Ciò, prosegue la Suprema Corte, appare pienamente in linea con il consolidato orientamento della Suprema Corte, secondo il quale, in tema di comunione, ciascun comproprietario ha diritto di trarre dal bene comune una utilità maggiore e più intensa di quella che ne viene tratta dagli altri comproprietari, purché non venga alterata la destinazione del bene o compromesso il diritto al pari uso da parte di quest'ultimi. In particolare, per stabilire se l'uso più intenso da parte del singolo sia da ritenere consentito ai sensi dell'art. 1102 cod. civ., non deve aversi riguardo all'uso concreto fatto della cosa dagli altri condomini in un determinato momento, ma a quello potenziale in relazione ai diritti di ciascuno.

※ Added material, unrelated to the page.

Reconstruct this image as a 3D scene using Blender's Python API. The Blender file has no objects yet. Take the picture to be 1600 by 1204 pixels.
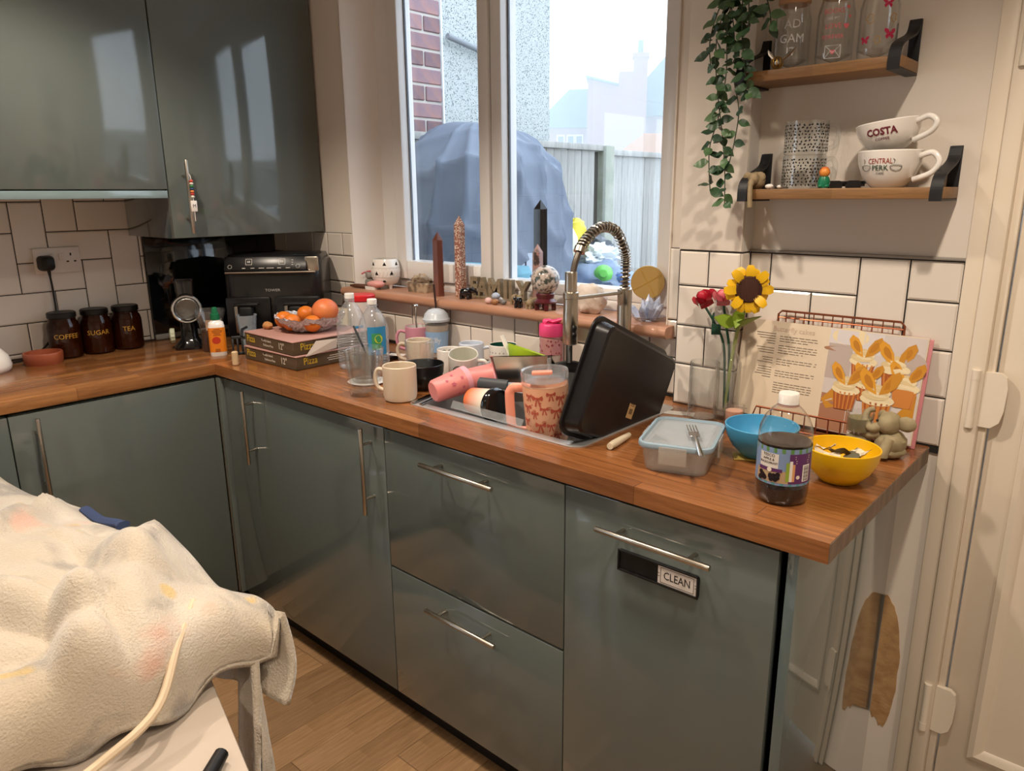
import bpy, bmesh, math, random
from math import pi, sin, cos, radians, sqrt, atan2
from mathutils import Vector, Matrix, noise
random.seed(11)
SC = bpy.context.scene
COL = SC.collection

# ---------------------------------------------------------------- camera
def look(yaw, pitch, roll):
    fw = Vector((-sin(yaw)*cos(pitch), cos(yaw)*cos(pitch), -sin(pitch)))
    r = Vector((cos(yaw), sin(yaw), 0)); u = r.cross(fw)
    R = r*cos(roll)+u*sin(roll); U = -r*sin(roll)+u*cos(roll)
    return Matrix((R, U, -fw)).transposed()
CAM = Vector((2.9556, -1.7484, 1.4662))
cd = bpy.data.cameras.new('camera'); cam = bpy.data.objects.new('camera', cd); COL.objects.link(cam)
cd.sensor_width = 36; cd.lens = 1151.33*36/1600; cd.clip_start = .02; cd.clip_end = 300
cam.matrix_world = Matrix.Translation(CAM) @ look(.730766, .253222, -.008894).to_4x4()
SC.camera = cam
SC.view_settings.view_transform = 'Standard'; SC.view_settings.look = 'None'
SC.view_settings.exposure = 0.28; SC.view_settings.gamma = 1; SC.view_settings.use_curve_mapping = False

# ---------------------------------------------------------------- world: bright fog, and the ceiling downlights
W = bpy.data.worlds.new('fog_sky'); SC.world = W; W.use_nodes = True
bg = W.node_tree.nodes['Background']; bg.inputs[0].default_value = (.80, .90, 1, 1); bg.inputs[1].default_value = 2.7
LAMP = (1, .85, .69)
def downlight(x, y, e, ang=125, size=.035, z=2.37, col=LAMP):
    l = bpy.data.lights.new('downlight', 'SPOT'); l.energy = e; l.color = col
    l.spot_size = radians(ang); l.spot_blend = .55; l.shadow_soft_size = size
    o = bpy.data.objects.new('downlight', l); o.location = (x, y, z); COL.objects.link(o)
for x, y, e in ((2.80, -.92, 50), (1.75, -.98, 44), (.95, -1.1, 50), (2.9, -2.6, 34), (1.4, -2.7, 24), (3.8, -1.4, 30)):
    downlight(x, y, e)

# ---------------------------------------------------------------- colour and materials
def lin(h):
    if not isinstance(h, str): return tuple(h)
    h = h.lstrip('#'); c = [int(h[i:i+2], 16)/255 for i in (0, 2, 4)]
    return tuple(x/12.92 if x <= .04045 else ((x+.055)/1.055)**2.4 for x in c)
def newmat(name):
    m = bpy.data.materials.new(name); m.use_nodes = True; nt = m.node_tree
    return m, nt, nt.nodes['Principled BSDF'], nt.nodes['Material Output']
def rgba(h): return (*lin(h), 1)
def mat(name, col, rough=.5, metal=0, var=None, bump=None, coat=0, sheen=0, spec=.5, sss=0, col2=None, scale=20, stretch=None, trans=0, rnd=0, ior=1.45, thr=None, detail=4, emit=0):
    """col2/var: noise blend towards a second colour; bump=(scale,strength); thr=(lo,hi) sharpens the blend; rnd = value jitter per object."""
    m, nt, b, out = newmat(name); N, L = nt.nodes, nt.links
    b.inputs['Roughness'].default_value = rough; b.inputs['Metallic'].default_value = metal
    b.inputs['Coat Weight'].default_value = coat; b.inputs['Coat Roughness'].default_value = .05
    b.inputs['Sheen Weight'].default_value = sheen; b.inputs['Specular IOR Level'].default_value = spec
    b.inputs['Transmission Weight'].default_value = trans; b.inputs['IOR'].default_value = ior
    if sss:
        b.inputs['Subsurface Weight'].default_value = sss; b.inputs['Subsurface Scale'].default_value = .02
    b.inputs['Base Color'].default_value = rgba(col)
    tc = None
    def coords():
        nonlocal tc
        if tc is None:
            tc = N.new('ShaderNodeTexCoord'); src = tc.outputs['Object']
            if stretch:
                mp = N.new('ShaderNodeMapping'); mp.inputs['Scale'].default_value = stretch
                L.new(src, mp.inputs[0]); src = mp.outputs[0]
            tc = src
        return tc
    src = None
    if col2:
        nz = N.new('ShaderNodeTexNoise'); nz.inputs['Scale'].default_value = scale; nz.inputs['Detail'].default_value = detail
        L.new(coords(), nz.inputs['Vector'])
        cr = N.new('ShaderNodeValToRGB'); lo, hi = thr or (.3, .7)
        cr.color_ramp.elements[0].position = lo; cr.color_ramp.elements[1].position = hi
        cr.color_ramp.elements[0].color = rgba(col); cr.color_ramp.elements[1].color = rgba(col2)
        L.new(nz.outputs['Fac'], cr.inputs[0]); src = cr.outputs[0]
    if rnd:
        oi = N.new('ShaderNodeObjectInfo'); mr = N.new('ShaderNodeMapRange')
        mr.inputs[3].default_value = 1-rnd; mr.inputs[4].default_value = 1+rnd; L.new(oi.outputs['Random'], mr.inputs[0])
        hs = N.new('ShaderNodeHueSaturation'); hs.inputs['Color'].default_value = rgba(col)
        if src: L.new(src, hs.inputs['Color'])
        L.new(mr.outputs[0], hs.inputs['Value']); src = hs.outputs[0]
    if src: L.new(src, b.inputs['Base Color'])
    if bump:
        nz = N.new('ShaderNodeTexNoise'); nz.inputs['Scale'].default_value = bump[0]; nz.inputs['Detail'].default_value = 5
        L.new(coords(), nz.inputs['Vector'])
        bp = N.new('ShaderNodeBump'); bp.inputs['Strength'].default_value = bump[1]; bp.inputs['Distance'].default_value = bump[2] if len(bump) > 2 else .002
        L.new(nz.outputs['Fac'], bp.inputs['Height']); L.new(bp.outputs[0], b.inputs['Normal'])
    if emit:
        b.inputs['Emission Color'].default_value = rgba(col); b.inputs['Emission Strength'].default_value = emit
    return m
def glass(name, tint='ffffff', edge='c8d2d4', rough=.02, body=.0, ior=1.5, pw_=5):
    """thin clear walls: see-through face on, tinted and mirror-like towards the rim; body adds some haze."""
    m, nt, b, out = newmat(name); N, L = nt.nodes, nt.links; N.remove(b)
    lw = N.new('ShaderNodeLayerWeight'); lw.inputs[0].default_value = .5
    cr = N.new('ShaderNodeValToRGB'); cr.color_ramp.elements[0].color = rgba(tint); cr.color_ramp.elements[1].color = rgba(edge)
    cr.color_ramp.elements[0].position = .58; L.new(lw.outputs['Facing'], cr.inputs[0])
    t = N.new('ShaderNodeBsdfTransparent'); L.new(cr.outputs[0], t.inputs[0])
    g = N.new('ShaderNodeBsdfGlossy'); g.inputs['Roughness'].default_value = rough; g.inputs[0].default_value = (.9, .9, .9, 1)
    l2 = N.new('ShaderNodeLayerWeight'); l2.inputs[0].default_value = .5
    pw = N.new('ShaderNodeMath'); pw.operation = 'POWER'; pw.inputs[1].default_value = pw_; L.new(l2.outputs['Facing'], pw.inputs[0])
    fr = N.new('ShaderNodeMath'); fr.operation = 'MULTIPLY_ADD'; fr.inputs[1].default_value = .9; fr.inputs[2].default_value = ((ior-1)/(ior+1))**2; L.new(pw.outputs[0], fr.inputs[0])
    mx = N.new('ShaderNodeMixShader'); L.new(fr.outputs[0], mx.inputs[0]); L.new(t.outputs[0], mx.inputs[1]); L.new(g.outputs[0], mx.inputs[2])
    s = mx.outputs[0]
    if body:
        d = N.new('ShaderNodeBsdfDiffuse'); d.inputs[0].default_value = rgba(tint)
        m2 = N.new('ShaderNodeMixShader'); m2.inputs[0].default_value = body; L.new(s, m2.inputs[1]); L.new(d.outputs[0], m2.inputs[2]); s = m2.outputs[0]
    L.new(s, out.inputs[0])
    return m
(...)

L'uso deve ritenersi in ogni caso consentito se l'utilità aggiuntiva, tratta dal singolo comproprietario dall'uso del bene comune, non sia diversa da quella derivante dalla destinazione originaria del bene e sempre che detto uso non dia luogo a servitù a carico del suddetto bene comune (cfr. Cass., 27-02-2007, n. 4617; Cass., 30-05-2003, n. 8808; Cass., 01-08-2001, n. 10453; Cass., 12-02-1998, n. 1499).
Nel caso di specie, chiosano gli ermellini, pare evidente che l'apertura nell'androne della scala [..] di una nuova entrata per il locale terraneo dell'intimata non impedisca agli altri condomini di fruire dell'androne per raggiungere i propri appartamenti. Né, tantomeno, si potrebbe ragionevolmente affermare che l'ingresso de quo sia idoneo ad alterare irreversibilmente la destinazione dell'androne.
Al contrario, l'apertura del nuovo accesso all'immobile dell'intimata valorizzerebbe e potenzierebbe la funzione dell'androne in esame, ossia quella di facilitazione del transito dei condomini, e dei terzi, da e verso le singole unità abitative della scala.